Ice melting in the West Antarctic Ice Sheet is definitely caused by human activity.
Periodic changes in wind patterns above the West Antarctic Ice Sheet can bring warmer bodies of water to key glaciers in the area, speeding-up the rate of ice melting. New research shows that these changes in wind patterns are driven in large part by man-made climate warming.
Man-made glacier melting
“We knew this region was affected by natural climate cycles lasting about a decade, but these didn’t necessarily explain the ice loss,” said study coauthor Pierre Dutrieux of Columbia University’s Lamont-Doherty Earth Observatory. “Now we have evidence that a century-long change underlies these cycles, and that it is caused by human activities.”
Satellite monitoring has shown that large areas of the West Antarctic Ice Sheet (WAIS) are losing ice, and that the rate of melting has picked up ‘substantially’ in the last few decades, the team explains. If the trend continues, the melting could cause tens of centimeters of sea-level rise by the year 2100. However, exactly what lies at the root of this melting was yet unclear.

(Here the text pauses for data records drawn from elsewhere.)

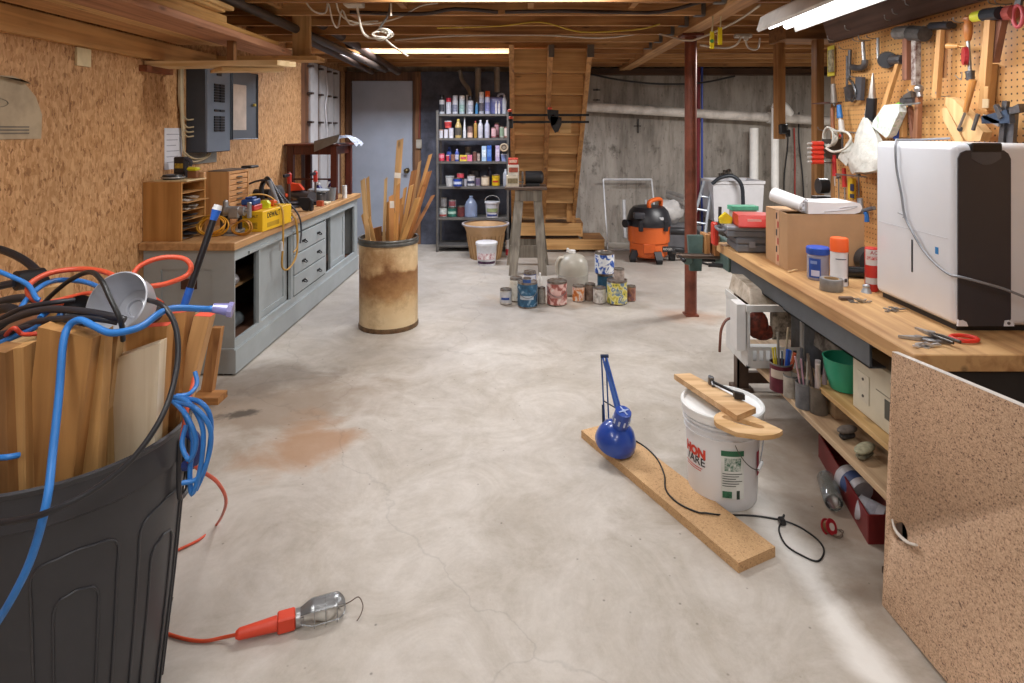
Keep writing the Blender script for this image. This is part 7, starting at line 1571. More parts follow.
# leaning particle board with a melamine edge
pbm = chipmat('e0bfa0', 'c09c7e', '5a4034', 330, (1, 1, 1), .1, .08)
q = [(1.09, 1.806, .001), (1.12, 1.806, .762), (1.13, 1.05, .84), (1.10, 1.05, .045)]
tk = .018
bl_, tl_, tn_, bn_ = [Vector(v) for v in q]
zx = (tn_-tl_).normalized(); nn_ = zx.cross((bl_-tl_)).normalized()
if nn_.x < 0: nn_ = -nn_
t = thing('particle_board', 'big speckled particle board panel leaning against the near end of the workbench', 'board', (1.09, 1.6, 0))
bo = obj('panel', B().hexa([bl_, bl_+nn_*tk, bn_+nn_*tk, bn_, tl_, tl_+nn_*tk, tn_+nn_*tk, tn_]), pbm, t)
# oblong finger hole near the far edge, cut through
hc = Vector((1.105, 1.75, .26))
cu = B(Matrix.Translation(Vector((1.10, 1.745, .262))) @ RX(-38)).box((0, 0, 0), (.12, .085, .045), bev=.018, seg=3)
cut = obj('cutter', cu, None, None, org=T(0, 0, 0))
md = bo.modifiers.new('hole', 'BOOLEAN'); md.object = cut; md.operation = 'DIFFERENCE'; md.solver = 'EXACT'
dg = bpy.context.evaluated_depsgraph_get(); me2 = bpy.data.meshes.new_from_object(bo.evaluated_get(dg)); bo.modifiers.clear(); bo.data = me2; bpy.data.objects.remove(cut)
obj('white_edge', B().hexa([tl_+Vector((-.0005, .0005, .0002)), tl_+nn_*tk+Vector((.0005, .0005, .0002)), tn_+nn_*tk+Vector((.0005, 0, .0002)), tn_+Vector((-.0005, 0, .0002)), tl_+Vector((-.0005, .0005, .0015)), tl_+nn_*tk+Vector((.0005, .0005, .0015)), tn_+nn_*tk+Vector((.0005, 0, .0015)), tn_+Vector((-.0005, 0, .0015))]), M('e8e2dc', .4), t)
def pbp(px, py, X=1.094): d = X*F/(px-HX); return Vector((X, d, EYE-(py-HY)*d/F))
obj('torn_edge', B().tube([pbp(892, 519), pbp(895, 529), pbp(901, 537), pbp(909, 543), pbp(917, 545)], [.003, .004, .005, .005, .004, .003], 6, 4), M('e4dcd2', .7), t, smooth=60)
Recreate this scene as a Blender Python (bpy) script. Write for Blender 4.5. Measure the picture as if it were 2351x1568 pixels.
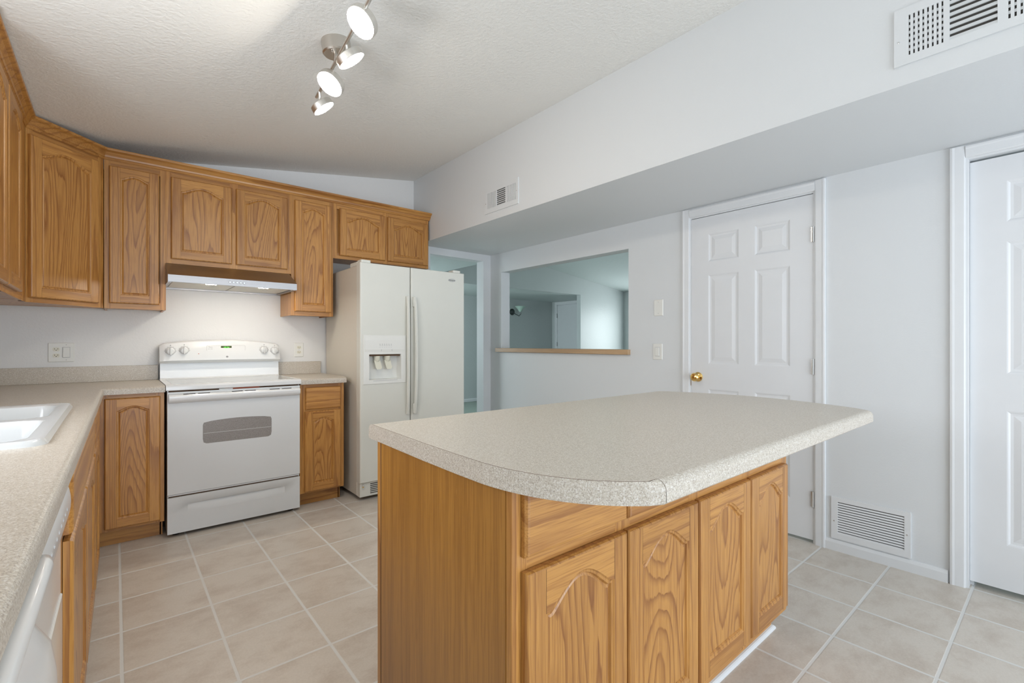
import bpy, math, random
from math import sin, cos, pi, radians, sqrt
from mathutils import Vector, Matrix
random.seed(7)
for o in list(bpy.data.objects): bpy.data.objects.remove(o, do_unlink=True)
C = bpy.context.scene.collection
SC = bpy.context.scene
# ------------------------------------------------------------------ camera
cam = bpy.data.cameras.new('camera'); co = bpy.data.objects.new('camera', cam); C.objects.link(co)
cam.sensor_width = 36; cam.lens = 36*1080.4/2351; cam.shift_y = 4.6/2351; cam.clip_start = .02; cam.clip_end = 100
co.location = (0, 0, 1.165); co.rotation_euler = (radians(90), 0, -0.70016)
SC.camera = co
# ------------------------------------------------------------------ world and exposure
w = bpy.data.worlds.new('world'); SC.world = w; w.use_nodes = True
w.node_tree.nodes['Background'].inputs[0].default_value = (.62, .74, .9, 1)
w.node_tree.nodes['Background'].inputs[1].default_value = .6
SC.view_settings.view_transform = 'Standard'; SC.view_settings.look = 'None'
SC.view_settings.gamma = 1; SC.view_settings.use_curve_mapping = False
SC.view_settings.exposure = 0.68
def area(name, loc, target, size, power, col):
    l = bpy.data.lights.new(name, 'AREA'); l.shape = 'RECTANGLE'; l.size, l.size_y = size; l.energy = power; l.color = col
    o = bpy.data.objects.new(name, l); C.objects.link(o); o.location = loc
    o.rotation_euler = (Vector(target)-Vector(loc)).to_track_quat('-Z', 'Y').to_euler()
    return o
# daylight through the window over the sink and through the living room window
area('patio_fill', (1.45, -2.85, 1.0), (1.45, .9, 3.0), (2.6, 1.7), 66, (.83, .91, 1.0))  # stands for daylight from behind; set low and tilted up as added ceiling fill
area('daylight_sink_window', (-.85, 1.55, 1.55), (1.2, 2.1, 2.35), (.75, .8), 14, (.92, .95, 1.0))
area('daylight_living_window', (8.5, 5.2, 1.35), (4, 5.2, 1.1), (1.1, 1.2), 20, (.90, .99, 1.0))
area('daylight_living_door', (6.2, -.2, 1.5), (6.2, 6, 1.5), (2.0, 1.8), 9, (.86, .97, 1.0))
area('hall_fill', (1.65, 6.9, 1.5), (6, 7.0, 1.2), (1.4, 1.4), 48, (.82, .94, 1.0))  # added lamp that brightens the hall; no window is built there
area('hall_doorway_fill', (2.6, 7.0, 1.3), (2.9, 4.1, 1.0), (.8, 1.4), 5, (.8, .93, 1.0))  # added lamp inside the hall, aimed at the kitchen doorway; no door behind it

# ------------------------------------------------------------------ materials
MATS = {}
def nt(name):
    m = bpy.data.materials.new(name); m.use_nodes = True; MATS[name] = m
    t = m.node_tree; b = t.nodes['Principled BSDF']
    return m, t, b
def N(t, kind, **kw):
    n = t.nodes.new(kind)
    for k, v in kw.items():
        if isinstance(k, str) and hasattr(n, k): setattr(n, k, v)
    return n
def L(t, a, b): t.links.new(a, b)
def ramp(t, fac, stops):
    r = t.nodes.new('ShaderNodeValToRGB'); e = r.color_ramp.elements
    while len(e) > 1: e.remove(e[-1])
    e[0].position = stops[0][0]; e[0].color = (*stops[0][1], 1)
    for p, c in stops[1:]:
        q = e.new(p); q.color = (*c, 1)
    L(t, fac, r.inputs[0]); return r.outputs[0]
def noise(t, vec, scale, detail=3, rough=.55, w=None, dist=0):
    n = t.nodes.new('ShaderNodeTexNoise')
    if w is not None: n.noise_dimensions = '4D'; L(t, w, n.inputs['W'])
    L(t, vec, n.inputs['Vector']); n.inputs['Scale'].default_value = scale; n.inputs['Detail'].default_value = detail
    n.inputs['Roughness'].default_value = rough; n.inputs['Distortion'].default_value = dist
    return n.outputs[0]
def mapv(t, vec, scale=(1, 1, 1), loc=(0, 0, 0)):
    m = t.nodes.new('ShaderNodeMapping'); L(t, vec, m.inputs[0]); m.inputs['Scale'].default_value = scale; m.inputs['Location'].default_value = loc
    return m.outputs[0]
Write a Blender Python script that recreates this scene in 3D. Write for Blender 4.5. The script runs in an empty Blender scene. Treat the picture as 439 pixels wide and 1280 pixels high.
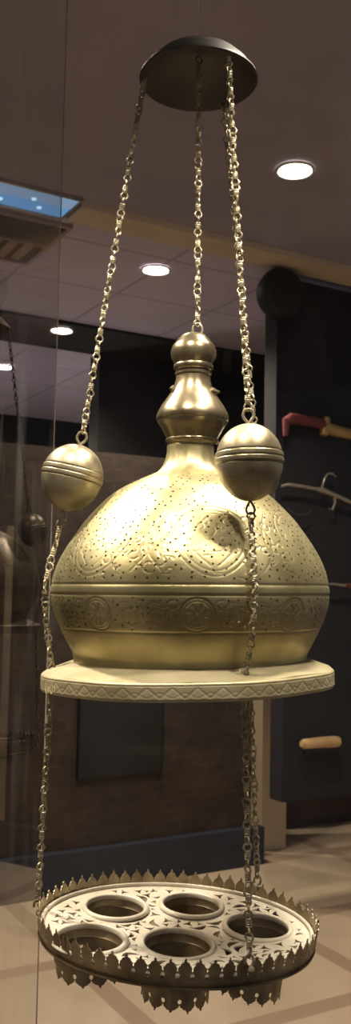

Atmospheric warming has been linked by researchers to the loss of ice in the Antarctic Peninsula (the northernmost part of the continent), but air temperatures have remained stable and quite low over the rest of Antarctica, so scientists looked to the ocean for the cause of ice loss in the WAIS.
Past research has shown that winds can foster higher melt rates by bringing in warmer bodies of water to the glaciers — but not what drives those changes. It was not been clear whether the swings in wind patterns were caused by natural climate variations, or are linked to human-induced climate change. The present findings show it’s mostly the latter.
The team, which included members from the United Kingdom and the United States, combined observations and climate model simulations to show how the winds over the ocean near West Antarctica have changed since the 1920s in response to rising greenhouse gas concentrations. Ocean temperatures have varied in this region with changes in winds from decade to decade, they report. The team also shows that human-caused climate heating has induced long-term changes in the winds, such that conditions favorable for warm ocean conditions have gradually become more prevalent.
“The impact of human-induced climate change on the Antarctic Ice Sheet is not simple. This is the first evidence for a direct link between human activities and the loss of ice from West Antarctica,” says Lead author Paul Holland, of the British Antarctic Survey. “The results imply that a combination of human activity and natural climate changes have caused the sea-level rise resulting from ice loss in this region.”
As for what the future holds, the team also used models to simulate future wind dynamics in the area and how they would fluctuate with changes in greenhouse gas levels. Holland says that if high greenhouse-gas emissions continue in the future, the simulated winds will probably keep changing, and there could be a further increase in ice melting. If emissions are slashed, however, there would probably be little change in the winds from present-day conditions.
“This shows that curbing greenhouse gas emissions now could reduce the future sea-level contribution from this region,” he said.
The paper “West Antarctic ice loss influenced by internal climate variability and anthropogenic forcing” has been published in the journal Nature Geoscience.